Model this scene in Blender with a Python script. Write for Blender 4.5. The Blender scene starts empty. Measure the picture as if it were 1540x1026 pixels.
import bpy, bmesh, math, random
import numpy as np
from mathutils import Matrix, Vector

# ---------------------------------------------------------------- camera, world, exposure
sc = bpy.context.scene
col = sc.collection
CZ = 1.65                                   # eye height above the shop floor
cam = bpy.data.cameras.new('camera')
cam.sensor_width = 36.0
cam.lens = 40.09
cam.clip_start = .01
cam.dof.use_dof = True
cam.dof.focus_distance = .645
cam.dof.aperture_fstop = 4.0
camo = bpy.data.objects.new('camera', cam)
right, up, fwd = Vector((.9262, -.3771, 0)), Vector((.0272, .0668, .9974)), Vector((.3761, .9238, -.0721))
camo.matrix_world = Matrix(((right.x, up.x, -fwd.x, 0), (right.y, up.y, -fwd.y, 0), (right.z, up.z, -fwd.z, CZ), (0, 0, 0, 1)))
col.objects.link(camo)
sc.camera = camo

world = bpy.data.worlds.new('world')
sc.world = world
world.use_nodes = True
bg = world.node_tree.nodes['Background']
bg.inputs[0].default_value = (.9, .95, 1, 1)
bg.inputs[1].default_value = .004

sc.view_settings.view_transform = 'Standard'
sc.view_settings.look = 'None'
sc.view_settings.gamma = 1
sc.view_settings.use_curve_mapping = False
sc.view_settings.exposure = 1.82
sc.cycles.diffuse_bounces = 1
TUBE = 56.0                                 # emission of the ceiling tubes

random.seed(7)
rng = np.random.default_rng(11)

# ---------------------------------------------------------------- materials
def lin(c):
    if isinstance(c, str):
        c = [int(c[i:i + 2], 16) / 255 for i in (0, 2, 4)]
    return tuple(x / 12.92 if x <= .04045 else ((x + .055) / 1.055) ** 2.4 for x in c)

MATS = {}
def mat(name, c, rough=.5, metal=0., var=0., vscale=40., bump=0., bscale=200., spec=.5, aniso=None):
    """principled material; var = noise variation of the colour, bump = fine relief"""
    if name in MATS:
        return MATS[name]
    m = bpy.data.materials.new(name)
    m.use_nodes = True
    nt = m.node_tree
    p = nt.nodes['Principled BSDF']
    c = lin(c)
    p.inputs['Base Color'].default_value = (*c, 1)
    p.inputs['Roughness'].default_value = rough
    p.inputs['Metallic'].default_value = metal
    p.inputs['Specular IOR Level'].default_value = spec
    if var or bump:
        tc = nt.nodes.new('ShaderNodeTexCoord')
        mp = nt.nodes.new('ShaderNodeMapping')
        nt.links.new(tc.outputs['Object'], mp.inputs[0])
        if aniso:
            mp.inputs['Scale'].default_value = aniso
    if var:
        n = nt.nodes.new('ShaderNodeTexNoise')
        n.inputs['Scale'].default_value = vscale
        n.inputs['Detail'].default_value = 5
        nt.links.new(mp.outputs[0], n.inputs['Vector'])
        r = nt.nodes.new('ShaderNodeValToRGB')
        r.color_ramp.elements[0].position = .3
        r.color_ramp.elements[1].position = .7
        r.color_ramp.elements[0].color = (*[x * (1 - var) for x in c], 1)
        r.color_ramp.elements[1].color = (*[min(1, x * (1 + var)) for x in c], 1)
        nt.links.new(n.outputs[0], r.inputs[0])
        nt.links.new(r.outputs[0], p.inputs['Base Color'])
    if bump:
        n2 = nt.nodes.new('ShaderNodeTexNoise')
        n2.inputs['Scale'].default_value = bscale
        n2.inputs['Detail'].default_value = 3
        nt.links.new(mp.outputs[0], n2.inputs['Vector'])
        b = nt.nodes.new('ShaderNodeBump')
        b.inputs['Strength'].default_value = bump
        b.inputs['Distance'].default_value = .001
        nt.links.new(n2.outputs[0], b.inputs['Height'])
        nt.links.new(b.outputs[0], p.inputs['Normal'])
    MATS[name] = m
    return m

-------

Only the lines from the start of the data to the line holding "return tuple(x /" are wanted; return them exactly, both ends included.

Response
Model this scene in Blender with a Python script. Write for Blender 4.5. The Blender scene starts empty. Measure the picture as if it were 1540x1026 pixels.
import bpy, bmesh, math, random
import numpy as np
from mathutils import Matrix, Vector

# ---------------------------------------------------------------- camera, world, exposure
sc = bpy.context.scene
col = sc.collection
CZ = 1.65                                   # eye height above the shop floor
cam = bpy.data.cameras.new('camera')
cam.sensor_width = 36.0
cam.lens = 40.09
cam.clip_start = .01
cam.dof.use_dof = True
cam.dof.focus_distance = .645
cam.dof.aperture_fstop = 4.0
camo = bpy.data.objects.new('camera', cam)
right, up, fwd = Vector((.9262, -.3771, 0)), Vector((.0272, .0668, .9974)), Vector((.3761, .9238, -.0721))
camo.matrix_world = Matrix(((right.x, up.x, -fwd.x, 0), (right.y, up.y, -fwd.y, 0), (right.z, up.z, -fwd.z, CZ), (0, 0, 0, 1)))
col.objects.link(camo)
sc.camera = camo

world = bpy.data.worlds.new('world')
sc.world = world
world.use_nodes = True
bg = world.node_tree.nodes['Background']
bg.inputs[0].default_value = (.9, .95, 1, 1)
bg.inputs[1].default_value = .004

sc.view_settings.view_transform = 'Standard'
sc.view_settings.look = 'None'
sc.view_settings.gamma = 1
sc.view_settings.use_curve_mapping = False
sc.view_settings.exposure = 1.82
sc.cycles.diffuse_bounces = 1
TUBE = 56.0                                 # emission of the ceiling tubes

random.seed(7)
rng = np.random.default_rng(11)

# ---------------------------------------------------------------- materials
def lin(c):
    if isinstance(c, str):
        c = [int(c[i:i + 2], 16) / 255 for i in (0, 2, 4)]
    return tuple(x / 12.92 if x <= .04045 else ((x + .055) / 1.055) ** 2.4 for x in c)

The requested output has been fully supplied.